Omit the pictures and print exactly the lines of the listing below, starting at the first and ending at the line containing "RAD = math.radians".

- **Material**
╔══

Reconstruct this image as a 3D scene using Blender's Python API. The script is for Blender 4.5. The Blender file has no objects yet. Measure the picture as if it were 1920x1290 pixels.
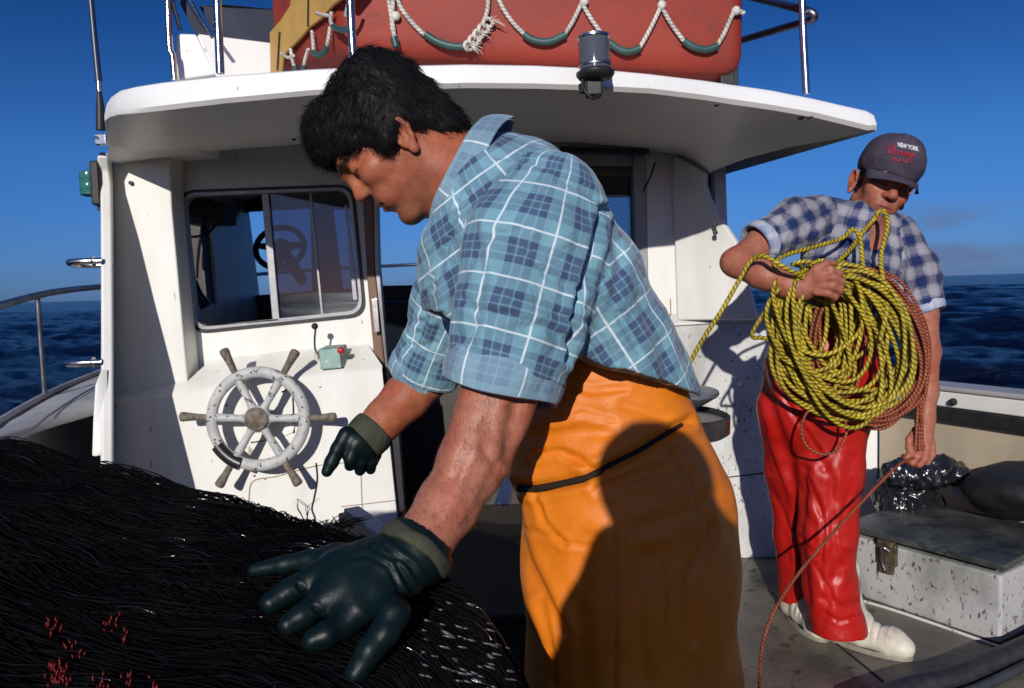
import bpy, bmesh, math, random
import numpy as np
from mathutils import Vector, Matrix, noise as mnoise
from mathutils.bvhtree import BVHTree
from mathutils.geometry import tessellate_polygon

SC = bpy.context.scene
COL = SC.collection
RAD = math.radians

# ---------------------------------------------------------------- camera
F_PX, CX, CY = 1493.0, 960.0, 645.0
PITCH, ROLL = RAD(4.02), RAD(1.67)
CAM = Vector((0, 0, 1.27))
FWD = Vector((0, math.cos(PITCH), -math.sin(PITCH)))
_R0 = Vector((1, 0, 0)); _U0 = Vector((0, math.sin(PITCH), math.cos(PITCH)))
RGT = _R0 * math.cos(ROLL) - _U0 * math.sin(ROLL)
UPV = _R0 * math.sin(ROLL) + _U0 * math.cos(ROLL)
cam = bpy.data.cameras.new('camera')
cam_o = bpy.data.objects.new('camera', cam); COL.objects.link(cam_o)
cam_o.matrix_world = Matrix(((RGT.x, UPV.x, -FWD.x, CAM.x), (RGT.y, UPV.y, -FWD.y, CAM.y),
                             (RGT.z, UPV.z, -FWD.z, CAM.z), (0, 0, 0, 1)))
cam.sensor_width = 36.0; cam.lens = F_PX * 36 / 1920
cam.clip_start = 0.05; cam.clip_end = 20000
cam.dof.use_dof = True; cam.dof.focus_distance = 1.55; cam.dof.aperture_fstop = 10.0
SC.camera = cam_o

# ---------------------------------------------------------------- sun, sky, exposure
SUN_L = (FWD + RGT * (270 / F_PX) - UPV * (385 / F_PX)).normalized()   # direction the light travels
sun = bpy.data.lights.new('sun', 'SUN'); sun.energy = 3.8; sun.angle = RAD(0.53); sun.color = (1.0, 0.955, 0.885)
sun_o = bpy.data.objects.new('sun', sun); COL.objects.link(sun_o)
sun_o.rotation_euler = SUN_L.to_track_quat('-Z', 'Y').to_euler()
S = -SUN_L
W = bpy.data.worlds.new('World'); SC.world = W; W.use_nodes = True
nt = W.node_tree; nt.nodes.clear()
wo = nt.nodes.new('ShaderNodeOutputWorld'); bg = nt.nodes.new('ShaderNodeBackground')
sky = nt.nodes.new('ShaderNodeTexSky'); sky.sky_type = 'NISHITA'; sky.sun_disc = False
sky.sun_elevation = math.asin(S.z); sky.sun_rotation = math.atan2(S.x, S.y)
sky.altitude = 0; sky.air_density = 1.0; sky.dust_density = 0.3; sky.ozone_density = 3.0
hs = nt.nodes.new('ShaderNodeHueSaturation'); hs.inputs['Saturation'].default_value = 1.0; hs.inputs['Value'].default_value = 1.0
tcw = nt.nodes.new('ShaderNodeTexCoord'); mpw = nt.nodes.new('ShaderNodeMapping')
mpw.inputs['Scale'].default_value = (3.0, 3.0, 14.0)
nzw = nt.nodes.new('ShaderNodeTexNoise'); nzw.inputs['Scale'].default_value = 2.6; nzw.inputs['Detail'].default_value = 7
rmw = nt.nodes.new('ShaderNodeValToRGB'); rmw.color_ramp.elements[0].position = 0.36; rmw.color_ramp.elements[1].position = 0.56
sxw = nt.nodes.new('ShaderNodeSeparateXYZ')
bandw = nt.nodes.new('ShaderNodeValToRGB')          # clouds only low over the horizon
e = bandw.color_ramp.elements; e[0].position = 0.0; e[0].color = (0.95, 0.95, 0.95, 1); e[1].position = 0.085; e[1].color = (0, 0, 0, 1)
k = bandw.color_ramp.elements.new(0.05); k.color = (1.0, 1.0, 1.0, 1)
mulw = nt.nodes.new('ShaderNodeMath'); mulw.operation = 'MULTIPLY'
rmx = nt.nodes.new('ShaderNodeMapRange'); rmx.inputs[1].default_value = 0.36; rmx.inputs[2].default_value = 0.47
mulx = nt.nodes.new('ShaderNodeMath'); mulx.operation = 'MULTIPLY'
mxw = nt.nodes.new('ShaderNodeMixRGB'); mxw.inputs[2].default_value = (0.95, 1.55, 3.0, 1)
lk = nt.links.new
tint = nt.nodes.new('ShaderNodeValToRGB')            # polarised slide-film blue: stronger with height above the horizon
te = tint.color_ramp.elements; te[0].position = 0.0; te[0].color = (0.125, 0.255, 0.72, 1); te[1].position = 0.36; te[1].color = (0.03, 0.155, 0.38, 1)
t2_ = te.new(0.62); t2_.color = (0.20, 0.42, 0.90, 1); t3_ = te.new(1.0); t3_.color = (0.40, 0.62, 1.0, 1)  # upper sky, out of view, raised again to fill the shade
tk = te.new(0.16); tk.color = (0.12, 0.30, 0.62, 1)
sunside = nt.nodes.new('ShaderNodeMapRange'); sunside.inputs[1].default_value = 0.15; sunside.inputs[2].default_value = -0.7; sunside.inputs[3].default_value = 0.0; sunside.inputs[4].default_value = 1.0
warm = nt.nodes.new('ShaderNodeMixRGB'); warm.inputs[1].default_value = (1, 1, 1, 1); warm.inputs[2].default_value = (2.9, 1.32, 1.12, 1)   # hazy near-white air round the sun, out of view, brightened as fill light
ml2 = nt.nodes.new('ShaderNodeMixRGB'); ml2.blend_type = 'MULTIPLY'; ml2.inputs[0].default_value = 1.0
mlt = nt.nodes.new('ShaderNodeMixRGB'); mlt.blend_type = 'MULTIPLY'; mlt.inputs[0].default_value = 1.0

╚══

- **Result of this exercise**
Reconstruct this image as a 3D scene using Blender's Python API. The script is for Blender 4.5. The Blender file has no objects yet. Measure the picture as if it were 1920x1290 pixels.
import bpy, bmesh, math, random
import numpy as np
from mathutils import Vector, Matrix, noise as mnoise
from mathutils.bvhtree import BVHTree
from mathutils.geometry import tessellate_polygon

SC = bpy.context.scene
COL = SC.collection
RAD = math.radians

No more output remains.